Loudermilk works part time at Walmart in Berryville and plans to work at the store full time over the summer. With an interest in finance, she hopes the Walton College of Business will prepare her for what she could see as a future working at the Walmart home office.
“I was recently recognized by one of my managers at Walmart,” she said. “He told me I have a chance with Walmart if I wanted it, so I decided to go to UA, and the Walton College of Business, especially seeing how well those students do that go there.”
In addition to her high-level academic results, Loudermilk is part of the Eureka Springs High School Future Business Leaders of America, has been a student council member and is vice president of the senior class.
She played basketball and is a member of the school’s track team where she participates in the 300-meter hurdles, 100-meter hurdles and 100-meter dash.
Loudermilk, the daughter of James and Shelley Loudermilk of Eureka Springs, did end up finding the perfect prom dress.
“I didn’t find one the day we went to Branson,” she said. “I ended up finding one the following week.”
And the price tag of that dress – while at that point no longer an issue – couldn’t have been better, her mom said.
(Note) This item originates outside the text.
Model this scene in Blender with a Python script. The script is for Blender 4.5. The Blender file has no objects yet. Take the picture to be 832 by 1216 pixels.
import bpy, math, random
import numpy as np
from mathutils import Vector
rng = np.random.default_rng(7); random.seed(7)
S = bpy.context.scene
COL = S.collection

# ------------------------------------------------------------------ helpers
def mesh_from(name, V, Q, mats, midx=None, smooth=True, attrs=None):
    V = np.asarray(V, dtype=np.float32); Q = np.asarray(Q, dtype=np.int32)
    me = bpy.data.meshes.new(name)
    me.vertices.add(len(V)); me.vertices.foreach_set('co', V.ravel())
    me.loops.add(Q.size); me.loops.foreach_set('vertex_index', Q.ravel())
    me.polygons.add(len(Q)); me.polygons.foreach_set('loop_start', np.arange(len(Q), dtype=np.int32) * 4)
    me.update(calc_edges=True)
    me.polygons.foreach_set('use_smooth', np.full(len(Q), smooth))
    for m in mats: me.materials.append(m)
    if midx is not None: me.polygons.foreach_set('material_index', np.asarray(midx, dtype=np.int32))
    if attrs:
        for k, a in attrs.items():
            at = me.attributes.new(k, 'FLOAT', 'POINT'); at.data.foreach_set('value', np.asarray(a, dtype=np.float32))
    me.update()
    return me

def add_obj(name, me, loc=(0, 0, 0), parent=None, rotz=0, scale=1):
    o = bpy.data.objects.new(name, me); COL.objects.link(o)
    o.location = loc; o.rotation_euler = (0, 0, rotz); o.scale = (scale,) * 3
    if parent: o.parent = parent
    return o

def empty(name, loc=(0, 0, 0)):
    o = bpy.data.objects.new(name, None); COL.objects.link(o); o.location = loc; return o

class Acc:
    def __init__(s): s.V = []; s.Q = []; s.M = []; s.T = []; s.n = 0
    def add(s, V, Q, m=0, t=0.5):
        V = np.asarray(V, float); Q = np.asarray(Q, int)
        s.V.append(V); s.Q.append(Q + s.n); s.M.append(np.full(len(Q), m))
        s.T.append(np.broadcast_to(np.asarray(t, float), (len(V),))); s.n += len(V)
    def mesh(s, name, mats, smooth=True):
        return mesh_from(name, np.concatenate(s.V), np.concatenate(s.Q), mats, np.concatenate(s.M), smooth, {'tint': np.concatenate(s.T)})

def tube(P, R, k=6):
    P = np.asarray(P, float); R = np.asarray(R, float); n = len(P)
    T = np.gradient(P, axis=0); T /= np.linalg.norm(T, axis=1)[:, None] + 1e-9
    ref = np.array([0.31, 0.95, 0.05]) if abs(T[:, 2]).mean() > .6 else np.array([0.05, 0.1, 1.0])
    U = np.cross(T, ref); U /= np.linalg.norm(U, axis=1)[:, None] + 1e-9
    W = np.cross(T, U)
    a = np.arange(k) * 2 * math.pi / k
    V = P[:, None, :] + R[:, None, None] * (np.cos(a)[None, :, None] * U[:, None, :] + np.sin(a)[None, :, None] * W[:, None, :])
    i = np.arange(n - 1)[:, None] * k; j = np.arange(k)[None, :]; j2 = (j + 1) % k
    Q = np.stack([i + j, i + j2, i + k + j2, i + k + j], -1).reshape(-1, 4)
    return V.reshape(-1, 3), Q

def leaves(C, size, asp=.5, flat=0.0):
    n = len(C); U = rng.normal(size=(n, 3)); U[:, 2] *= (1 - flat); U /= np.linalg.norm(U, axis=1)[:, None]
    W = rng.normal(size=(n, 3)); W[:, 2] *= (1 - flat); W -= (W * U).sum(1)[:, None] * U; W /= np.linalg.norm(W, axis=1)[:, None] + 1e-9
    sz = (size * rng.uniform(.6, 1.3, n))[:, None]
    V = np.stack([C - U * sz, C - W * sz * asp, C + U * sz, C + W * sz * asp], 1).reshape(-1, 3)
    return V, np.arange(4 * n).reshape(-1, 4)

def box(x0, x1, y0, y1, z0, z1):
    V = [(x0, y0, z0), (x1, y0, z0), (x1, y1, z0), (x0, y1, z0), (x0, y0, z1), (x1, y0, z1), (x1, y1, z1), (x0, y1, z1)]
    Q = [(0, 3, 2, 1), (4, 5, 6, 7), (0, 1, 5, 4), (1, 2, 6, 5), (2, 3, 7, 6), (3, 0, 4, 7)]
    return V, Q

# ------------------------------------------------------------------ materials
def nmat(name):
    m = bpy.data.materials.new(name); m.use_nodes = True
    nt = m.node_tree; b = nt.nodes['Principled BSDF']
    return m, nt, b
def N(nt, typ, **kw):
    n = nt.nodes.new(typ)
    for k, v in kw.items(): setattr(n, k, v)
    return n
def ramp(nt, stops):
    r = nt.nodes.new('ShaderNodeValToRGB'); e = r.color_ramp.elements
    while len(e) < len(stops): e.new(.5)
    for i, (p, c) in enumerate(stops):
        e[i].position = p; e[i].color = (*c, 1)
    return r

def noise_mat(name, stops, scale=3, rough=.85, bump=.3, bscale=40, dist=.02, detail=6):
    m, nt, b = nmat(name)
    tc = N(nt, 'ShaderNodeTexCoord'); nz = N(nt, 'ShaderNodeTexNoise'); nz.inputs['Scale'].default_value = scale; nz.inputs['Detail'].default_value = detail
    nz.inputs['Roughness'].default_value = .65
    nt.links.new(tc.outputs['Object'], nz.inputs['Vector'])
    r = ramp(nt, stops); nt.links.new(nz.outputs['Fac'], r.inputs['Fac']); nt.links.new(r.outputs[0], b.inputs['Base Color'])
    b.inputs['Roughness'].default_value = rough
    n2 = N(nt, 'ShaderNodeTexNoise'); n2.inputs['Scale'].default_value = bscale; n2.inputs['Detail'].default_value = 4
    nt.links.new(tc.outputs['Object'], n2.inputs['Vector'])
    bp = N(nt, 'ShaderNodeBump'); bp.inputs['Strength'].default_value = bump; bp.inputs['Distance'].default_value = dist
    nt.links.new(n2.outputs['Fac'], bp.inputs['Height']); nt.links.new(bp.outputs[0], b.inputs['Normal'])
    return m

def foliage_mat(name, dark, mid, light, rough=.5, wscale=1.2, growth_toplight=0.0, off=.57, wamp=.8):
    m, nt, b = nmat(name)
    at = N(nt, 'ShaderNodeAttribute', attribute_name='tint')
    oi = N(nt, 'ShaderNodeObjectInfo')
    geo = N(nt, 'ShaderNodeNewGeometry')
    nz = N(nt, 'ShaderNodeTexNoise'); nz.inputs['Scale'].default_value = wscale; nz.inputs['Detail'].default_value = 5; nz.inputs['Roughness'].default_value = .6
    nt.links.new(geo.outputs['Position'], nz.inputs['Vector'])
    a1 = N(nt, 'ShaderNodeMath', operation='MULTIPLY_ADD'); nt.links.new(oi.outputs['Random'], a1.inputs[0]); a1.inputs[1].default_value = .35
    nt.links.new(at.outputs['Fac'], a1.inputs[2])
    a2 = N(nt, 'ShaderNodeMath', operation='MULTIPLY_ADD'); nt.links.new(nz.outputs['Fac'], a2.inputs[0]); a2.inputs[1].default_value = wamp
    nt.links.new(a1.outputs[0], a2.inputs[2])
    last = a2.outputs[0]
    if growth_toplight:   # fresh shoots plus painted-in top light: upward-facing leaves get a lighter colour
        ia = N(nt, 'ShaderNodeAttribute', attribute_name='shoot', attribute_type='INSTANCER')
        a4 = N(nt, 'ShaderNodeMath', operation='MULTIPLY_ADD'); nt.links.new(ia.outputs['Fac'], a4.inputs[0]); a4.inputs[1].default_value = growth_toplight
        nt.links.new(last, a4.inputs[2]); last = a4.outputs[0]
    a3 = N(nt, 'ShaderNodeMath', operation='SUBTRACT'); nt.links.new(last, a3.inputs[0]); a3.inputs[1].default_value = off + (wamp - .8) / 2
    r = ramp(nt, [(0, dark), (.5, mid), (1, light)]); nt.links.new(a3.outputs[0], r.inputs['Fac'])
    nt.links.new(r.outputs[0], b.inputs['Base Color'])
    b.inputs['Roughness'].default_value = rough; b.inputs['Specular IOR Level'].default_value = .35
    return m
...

“I remember Mackenzie set out on [the day of the Branson shopping trip] hoping to find something very inexpensive, since she knew she needed to save every penny possible for college,” Shelley Loudermilk said of the initial dress-shopping day. “Even after learning she was being awarded the Hagan Scholarship and knowing that student loans were no longer an issue, she still bought a dress for $49 and felt and looked like a million bucks at her senior prom.”